Tout ceci est accentué par les paysages sublimes de l'Irlande, que McDonagh met en valeur à chaque instant. En dehors du pub qui n'est pas, encore une fois, sans rappeler un décor de western, la plupart des scènes se passe en extérieur et certaines prises de vue sont époustouflantes de beauté.
Comme si ce n'était pas assez, la photographie est absolument dingue et vient compléter le tableau de manière prodigieuse. Le directeur de la photographie, Ben Davis, a su capter les plus belles images pour faire un parallèle entre le caractère isolé de cette petite île (qui se tient loin des coups de feu et de la guerre qui fait rage) et le sentiment de solitude des personnages. Les prises de vues sur les paysages au crépuscule sont un ravissement pour les yeux.
Dans le même temps, toutes ces vues dégagées sont contrebalancées par d'autres cadrages plus étriqués qui renforcent l'idée que cette île est un cocon duquel les personnages ne peuvent s'enfuir. Cette sensation est représentée par une abondance de plans sur des encadrements de portes ou de fenêtres, ces dernières étant absolument omniprésentes tout au long du film.

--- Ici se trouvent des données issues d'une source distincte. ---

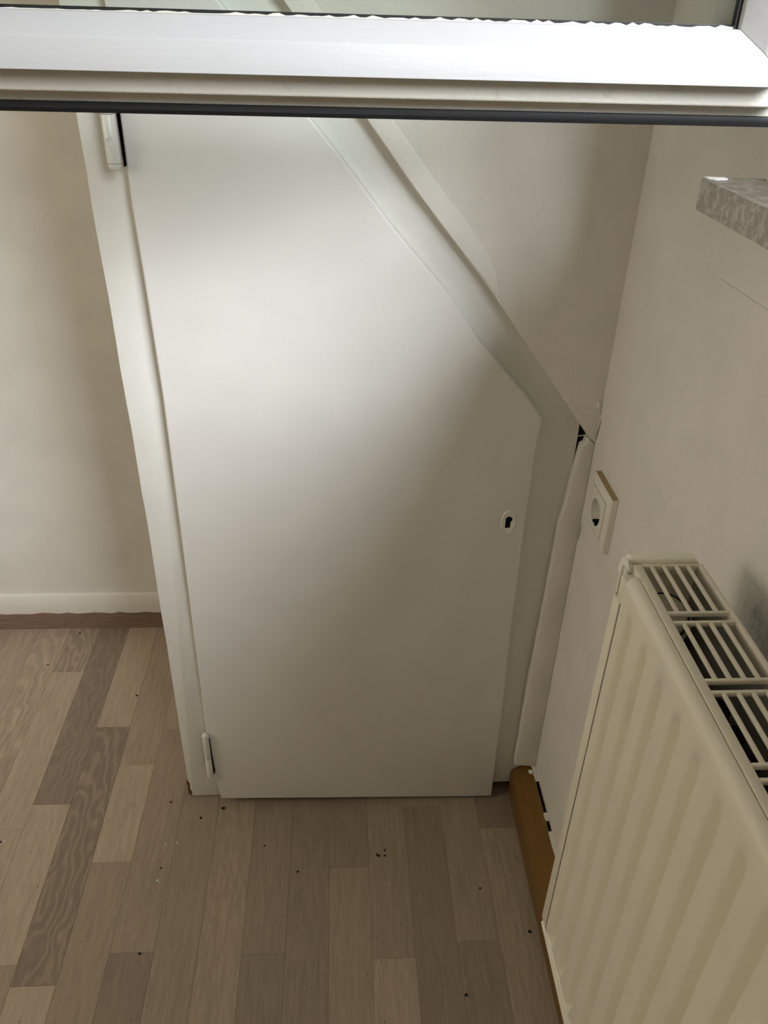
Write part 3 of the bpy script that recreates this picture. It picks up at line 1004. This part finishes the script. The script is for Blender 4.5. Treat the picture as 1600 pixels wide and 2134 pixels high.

Cependant, malgré toutes ces qualités visuelles, The Banshees of Inisherin brille surtout pour Brendan Gleeson et Colin Farrell qui apportent au film tout son sel. La relation entre les deux personnages est passionnante et, si je peux comprendre que certains spectateurs se soient ennuyés au bout d'un moment, j'ai pour ma part savouré chaque instant, chaque regard. Je n'en ai pas raté une miette et j'en aurais redemandé. Colin Farrell, notamment, tire son épingle du jeu avec une performance très subtile et poignante. Il incarne ce "brave type", ce "nice guy", avec fragilité et douceur. Il paraît impossible pour le spectateur de ne pas entrer en compassion avec ce personnage qui, en l'espace d'une journée, perd le seul ami qu'il possédait ; sa raison de se lever le matin.
Il est amusant de faire le parallèle entre le personnage de Colin Farrell dans Bons baisers de Bruges et The Banshees of Inisherin, chacun d'entre eux étant solitaire pour des raisons bien différentes, chacun prenant appui sur le seul être qui l'éloigne de la solitude : le personnage de Brendan Gleeson. L'une des séquences, lors de laquelle Pádraic, dévasté et déprimé, pleure à côté de Colm, m'a clairement fait penser à la scène du parc dans In Bruges, lorsque Ray pleure à côté de Ken en lui expliquant les raisons de sa dépression.
Bref, je pense avoir dit tout le bien que je pensais de ce film qui a le mérite de proposer une histoire simple mais incroyablement touchante, originale et apaisante. Tant de justesse semble de plus en plus rare au cinéma ces dernières années. J'émets tout de même une réserve sur l'un des personnages du film, celui de la "sorcière" dont j'ai trouvé la représentation extrêmement balourde mais, à part ce détail, le film est un petit bijou. Colin Farrell est magnifique et, plus il vieillit, plus son jeu est passionnant.